* [SET TASK]
For each line that holds "this", copy the line out.

* [DATA FOR PROCESSING]
·····

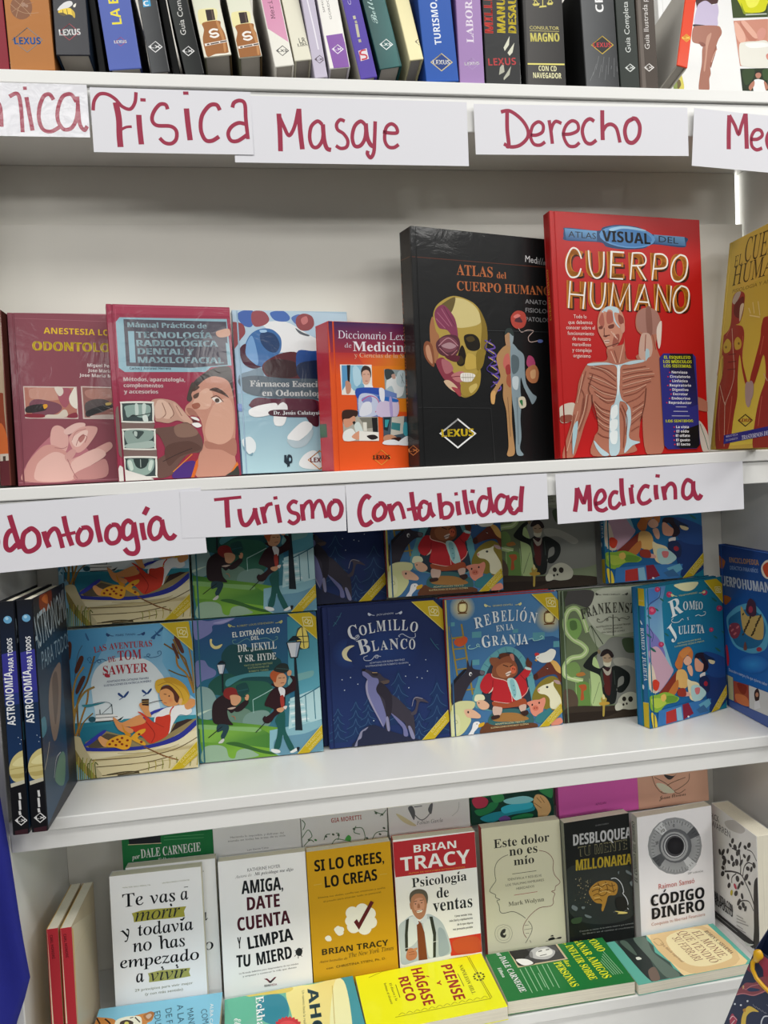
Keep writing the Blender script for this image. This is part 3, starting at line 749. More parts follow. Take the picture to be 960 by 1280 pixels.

·····

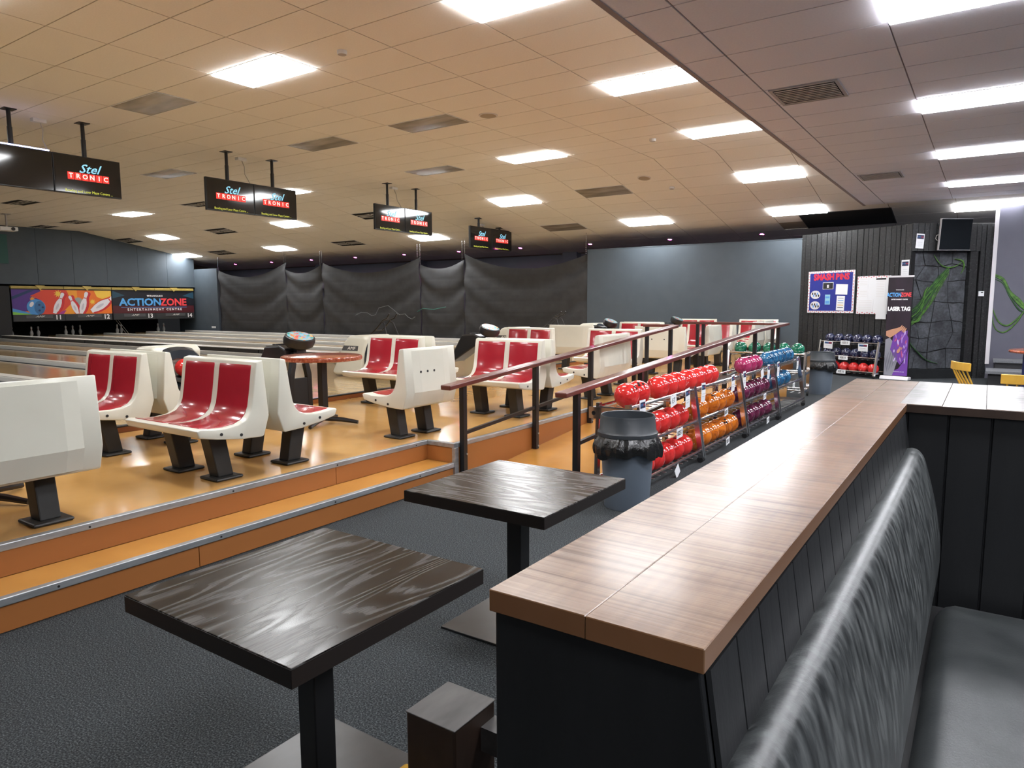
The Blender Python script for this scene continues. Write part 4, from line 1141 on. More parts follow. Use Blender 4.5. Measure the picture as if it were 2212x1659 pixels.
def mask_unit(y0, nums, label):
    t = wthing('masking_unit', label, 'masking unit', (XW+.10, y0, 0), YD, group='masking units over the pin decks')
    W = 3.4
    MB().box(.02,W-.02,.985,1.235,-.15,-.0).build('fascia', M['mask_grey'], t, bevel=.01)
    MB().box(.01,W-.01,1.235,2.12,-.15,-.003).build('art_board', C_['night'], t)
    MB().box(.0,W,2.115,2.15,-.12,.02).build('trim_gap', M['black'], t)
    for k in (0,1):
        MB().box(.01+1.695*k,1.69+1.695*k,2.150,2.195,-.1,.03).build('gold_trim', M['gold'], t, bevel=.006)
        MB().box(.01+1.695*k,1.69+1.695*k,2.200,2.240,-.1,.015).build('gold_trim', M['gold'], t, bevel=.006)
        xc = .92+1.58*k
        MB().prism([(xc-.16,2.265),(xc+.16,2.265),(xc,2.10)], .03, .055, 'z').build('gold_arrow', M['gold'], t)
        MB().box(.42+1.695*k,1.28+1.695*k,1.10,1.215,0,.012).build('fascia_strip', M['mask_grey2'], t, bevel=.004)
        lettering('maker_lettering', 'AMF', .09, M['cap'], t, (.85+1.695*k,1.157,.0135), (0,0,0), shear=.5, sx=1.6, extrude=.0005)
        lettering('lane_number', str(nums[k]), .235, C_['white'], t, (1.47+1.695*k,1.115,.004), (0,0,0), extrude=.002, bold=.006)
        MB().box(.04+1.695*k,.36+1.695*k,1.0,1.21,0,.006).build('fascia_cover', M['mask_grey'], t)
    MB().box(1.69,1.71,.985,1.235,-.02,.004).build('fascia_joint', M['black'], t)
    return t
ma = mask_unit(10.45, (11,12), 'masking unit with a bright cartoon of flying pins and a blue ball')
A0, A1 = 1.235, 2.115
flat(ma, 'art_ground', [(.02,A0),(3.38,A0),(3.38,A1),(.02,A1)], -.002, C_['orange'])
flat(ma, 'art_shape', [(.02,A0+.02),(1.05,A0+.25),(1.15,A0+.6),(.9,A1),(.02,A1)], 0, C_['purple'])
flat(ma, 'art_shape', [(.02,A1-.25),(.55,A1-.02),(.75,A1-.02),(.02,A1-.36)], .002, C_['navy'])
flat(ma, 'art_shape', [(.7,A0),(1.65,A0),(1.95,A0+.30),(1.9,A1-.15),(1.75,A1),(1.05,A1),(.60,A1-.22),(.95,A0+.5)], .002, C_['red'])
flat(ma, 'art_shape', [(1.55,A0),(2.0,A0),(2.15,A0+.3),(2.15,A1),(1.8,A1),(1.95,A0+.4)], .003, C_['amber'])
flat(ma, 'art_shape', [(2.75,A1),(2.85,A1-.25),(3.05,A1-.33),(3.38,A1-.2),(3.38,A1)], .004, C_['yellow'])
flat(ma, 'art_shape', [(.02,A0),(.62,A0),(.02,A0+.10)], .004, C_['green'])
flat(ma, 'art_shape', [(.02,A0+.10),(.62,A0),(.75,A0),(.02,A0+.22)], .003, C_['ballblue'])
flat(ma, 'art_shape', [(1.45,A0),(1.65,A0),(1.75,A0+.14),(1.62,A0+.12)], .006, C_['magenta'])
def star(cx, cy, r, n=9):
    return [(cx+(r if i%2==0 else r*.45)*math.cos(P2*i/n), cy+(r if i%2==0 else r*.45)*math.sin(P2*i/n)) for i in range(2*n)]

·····

* [COMPLETED TASK]
Keep writing the Blender script for this image. This is part 3, starting at line 749. More parts follow. Take the picture to be 960 by 1280 pixels.
The Blender Python script for this scene continues. Write part 4, from line 1141 on. More parts follow. Use Blender 4.5. Measure the picture as if it were 2212x1659 pixels.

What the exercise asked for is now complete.